パワートレーン製品企画部の尾澤靖氏によると、目指したのは「FRでもないFFでもない走り」だという。もちろん従来のFRのクラウンから乗り換えたユーザーにとって違和感があってはいけない。そのためE-Fourの使い方を工夫するとともに、ハンドル操作と車速に応じて後輪が切れる角度を制御するDRS(ダイナミックリアステアリング)および旋回中に加速しようとするとき、内輪にブレーキ制御を行うことで、車両が外側にふくらむのを抑制するACA(アクティブコーナリングアシスト)を駆使した。

さまざまなデバイスを駆使した

「FFとFRというのは絶対的に違うもので、物理的にも異質です。そこをシームレスにし、FFでもFRでもないようにしようとすると、なんらかのデバイスを使わないと無理でしょう。新型クラウンには、E-FourだけでなくDRSやACAといったデバイスを使っています。ただし、入れるだけではなく、いかに作り込んでいくかが大事で、新型クラウンでもトヨタの実験部にもいろいろ指摘してもらいながら改良してきました」と尾澤氏も述べていた。

もともとE-Fourというのは、初代エスティマハイブリッドで初めて採用された。当時、開発者たちからは「ペラレスヨンク(=プロペラシャフトがない4WDの意)」と呼ばれていて、発進や滑りやすい低ミュー路でのアシストが主たる目的だった。ところが、ユーザーからの声もあって、出力を徐々に引き上げてパフォーマンスの向上を図るべく使い方を変えてきた。

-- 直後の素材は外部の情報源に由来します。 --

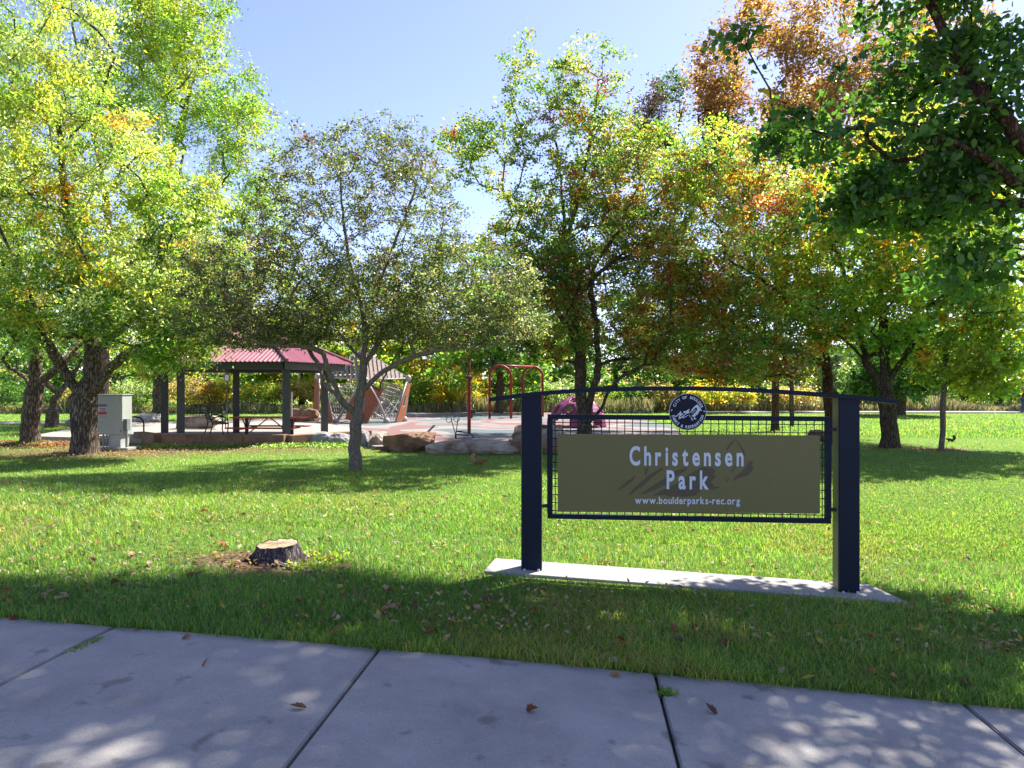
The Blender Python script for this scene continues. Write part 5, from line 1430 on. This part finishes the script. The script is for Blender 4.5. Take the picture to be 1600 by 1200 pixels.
# ------------------------------------------------------------------ stump
def stump():
    c = STUMP.copy(); c.y += 0.10
    root = empty('tree_stump', c, 'low sawn tree stump with a pale cut top in bare soil on the near lawn', 'tree stump')
    n, rows = 56, 16; V, F = [], []; rng = np.random.default_rng(3)
    hz = 0.175; top_r = 0.175
    def rad(an, t):
        rt = 1 + 0.5 * math.exp(-((an - math.pi * 1.15 + math.pi) % (2 * math.pi) - math.pi) ** 2 / 0.12) 
        ridg = 0.5 + 0.5 * math.sin(an * 6 + 0.7) ; ridg2 = mnoise.noise(Vector((math.cos(an) * 5, math.sin(an) * 5, t * 1.5)))
        fl = (1 - t) ** 1.8
        return top_r * (1 + fl * (0.40 + 0.62 * ridg ** 2 * rt) + 0.14 * ridg2 * (1.2 - t) + 0.05 * mnoise.noise(Vector((math.cos(an) * 14, math.sin(an) * 14, t * 3))))
    for j in range(rows + 1):
        t = j / rows
        for k in range(n):
            an = 2 * math.pi * k / n; r = rad(an, t)
            V.append((r * math.cos(an) * 1.05, r * math.sin(an) * 0.85, -0.04 + (hz + 0.04 + 0.014 * math.sin(an + 0.6) * t + 0.02 * t * mnoise.noise(Vector((math.cos(an) * 4, math.sin(an) * 4, 2)))) * t))
    for j in range(rows):
        for k in range(n):
            k2 = (k + 1) % n; F.append((j * n + k, j * n + k2, (j + 1) * n + k2, (j + 1) * n + k))
    m = MB(); m.add(V, F); m.build('bark', M['stump_bark'], root, local=True, smooth=True)
    m = MB(); V2 = [(v[0] * 0.96, v[1] * 0.96, v[2] - 0.006) for v in V[-n:]]; m.add(V2 + [(0, 0, hz + 0.003)], [(k, (k + 1) % n, n) for k in range(n)]); m.build('cut_face', M['cut_wood'], root, local=True)
    # splinter left standing on the near left side
    m = MB(); m.tube([(-0.20, -0.06, 0.0), (-0.25, -0.09, 0.05), (-0.31, -0.13, 0.02)], [0.045, 0.03, 0.012], 7); m.tube([(0.02, -0.15, 0.03), (0.1, -0.2, 0.02), (0.17, -0.24, -0.01)], [0.05, 0.035, 0.015], 7); m.build('root_flare', M['stump_bark'], root, local=True)
stump()

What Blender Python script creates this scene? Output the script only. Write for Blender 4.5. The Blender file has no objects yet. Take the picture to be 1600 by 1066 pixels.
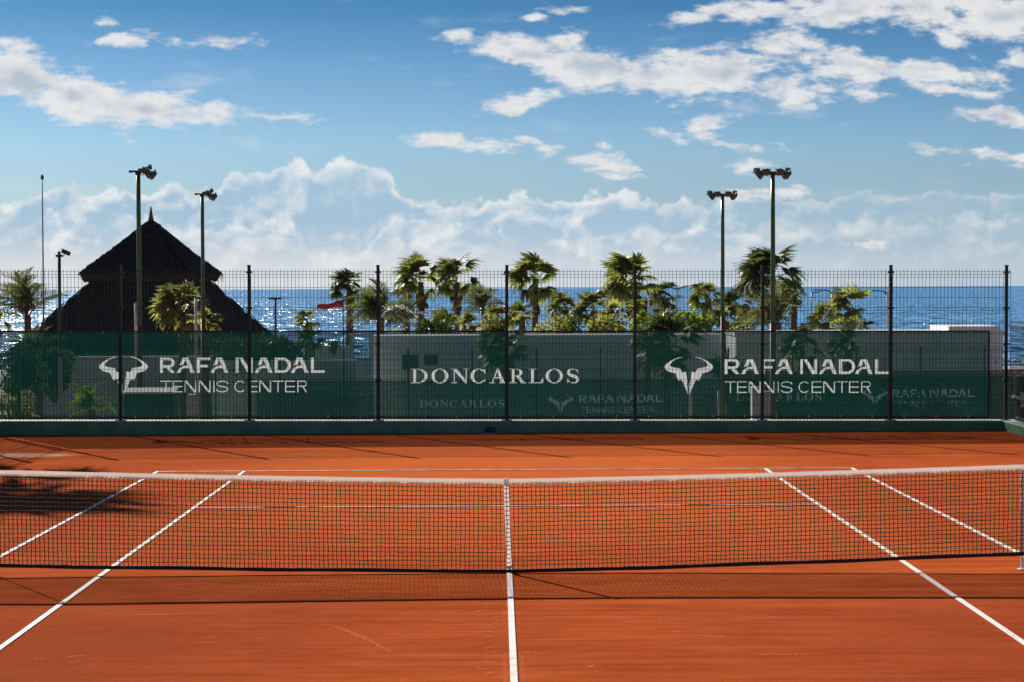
import bpy, bmesh, math, random
import numpy as np
from mathutils import Vector, Matrix, Euler
R = math.radians
sc = bpy.context.scene
COL = sc.collection

# ------------------------------------------------------------------ camera
CAM = Vector((-0.109, -20.916, 2.877)); YAW, PIT, ROL, FPX = 0.00694, -0.02556, -0.00458, 3248.0
fw = Vector((math.sin(YAW)*math.cos(PIT), math.cos(YAW)*math.cos(PIT), math.sin(PIT)))
r0 = Vector((math.cos(YAW), -math.sin(YAW), 0)); u0 = r0.cross(fw)
cr = r0*math.cos(ROL)+u0*math.sin(ROL); cu = u0*math.cos(ROL)-r0*math.sin(ROL)
cd = bpy.data.cameras.new('camera'); cam = bpy.data.objects.new('camera', cd); COL.objects.link(cam)
M4 = Matrix((cr, cu, -fw)).transposed().to_4x4(); M4.translation = CAM; cam.matrix_world = M4
cd.sensor_width = 36; cd.lens = 36*FPX/1600; cd.clip_start = .5; cd.clip_end = 120000
cd.dof.use_dof = True; cd.dof.focus_distance = 34; cd.dof.aperture_fstop = 7.1
sc.camera = cam

# ------------------------------------------------------------------ light
SUN_EL, SUN_AZ = R(24.8), R(29.8)          # azimuth measured left of +Y
sd = Vector((-math.sin(SUN_AZ)*math.cos(SUN_EL), math.cos(SUN_AZ)*math.cos(SUN_EL), math.sin(SUN_EL)))
sl = bpy.data.lights.new('sun', 'SUN'); sl.energy = 5.0; sl.angle = R(.53); sl.color = (1, .93, .82)
so = bpy.data.objects.new('sun', sl); COL.objects.link(so); so.rotation_euler = sd.to_track_quat('Z', 'Y').to_euler()
sc.view_settings.view_transform = 'Standard'; sc.view_settings.look = 'None'
sc.view_settings.exposure = 0.75; sc.view_settings.gamma = 1.0; sc.view_settings.use_curve_mapping = False
sc.cycles.max_bounces = 8; sc.cycles.transparent_max_bounces = 48
sc.cycles.diffuse_bounces = 3; sc.cycles.glossy_bounces = 3; sc.cycles.transmission_bounces = 4

W = bpy.data.worlds.new('World'); sc.world = W; W.use_nodes = True
W.cycles.sampling_method = 'MANUAL'; W.cycles.sample_map_resolution = 512

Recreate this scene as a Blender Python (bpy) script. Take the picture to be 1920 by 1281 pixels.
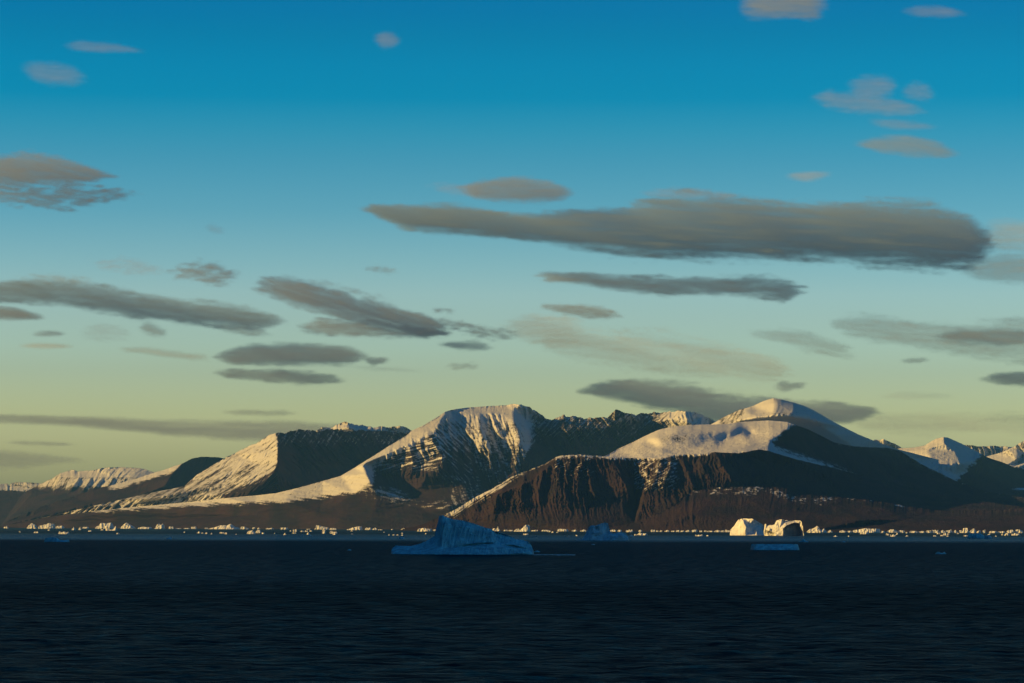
import bpy, math, random
import numpy as np
from mathutils import Matrix, Vector
from mathutils.geometry import delaunay_2d_cdt

SC = bpy.context.scene
for o in list(bpy.data.objects):
    bpy.data.objects.remove(o)

# ------------------------------------------------------------------ camera
F, CX, CY, CAMZ = 5333.0, 960.0, 640.5, 30.0
PITCH, ROLL = math.atan(347.2 / F), 0.0030
RM = Matrix.Rotation(math.pi / 2 + PITCH, 4, 'X') @ Matrix.Rotation(ROLL, 4, 'Z')
cam_data = bpy.data.cameras.new("camera")
cam_data.sensor_fit = 'HORIZONTAL'
cam_data.sensor_width = 36.0
cam_data.lens = 36.0 * F / 1920.0
cam_data.clip_start = 1.0
cam_data.clip_end = 400000.0
cam = bpy.data.objects.new("camera", cam_data)
SC.collection.objects.link(cam)
cam.matrix_world = Matrix.Translation((0, 0, CAMZ)) @ RM
SC.camera = cam
RN = np.array(RM.to_3x3())

def P(px, py, Y):
    """world point at forward distance Y (metres) seen at photo position px, py"""
    px = np.asarray(px, float); py = np.asarray(py, float); Y = np.asarray(Y, float)
    u = (px - CX) / F; v = (CY - py) / F
    dx = RN[0, 0] * u + RN[0, 1] * v - RN[0, 2]
    dy = RN[1, 0] * u + RN[1, 1] * v - RN[1, 2]
    dz = RN[2, 0] * u + RN[2, 1] * v - RN[2, 2]
    s = Y / dy
    return np.stack([dx * s, np.broadcast_to(Y, s.shape) * 1.0, CAMZ + dz * s], -1)

def HOR(px):
    return 987.7 + 0.0030 * (np.asarray(px, float) - 960.0)

def PYZ(px, Y, Z):
    """photo row at which height Z at distance Y is seen"""
    return HOR(px) - (Z - CAMZ) / Y * F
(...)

今回、新型クラウンでRAV4に対して変えたのが、低ミューだけではなくて、滑りにくい高ミューの路面でも積極的に駆動に使っていることだ。約2倍の駆動力を配分するとともに、15度以上の舵角を与えたときに、高ミュー路でも積極的に出力するようにしている。また、DRSやACAはシャシー系のユニットであり、これまでパワートレーン系とあまりうまく連携できていなかったのだが、新型クラウンはかなり協調した制御を実現できた。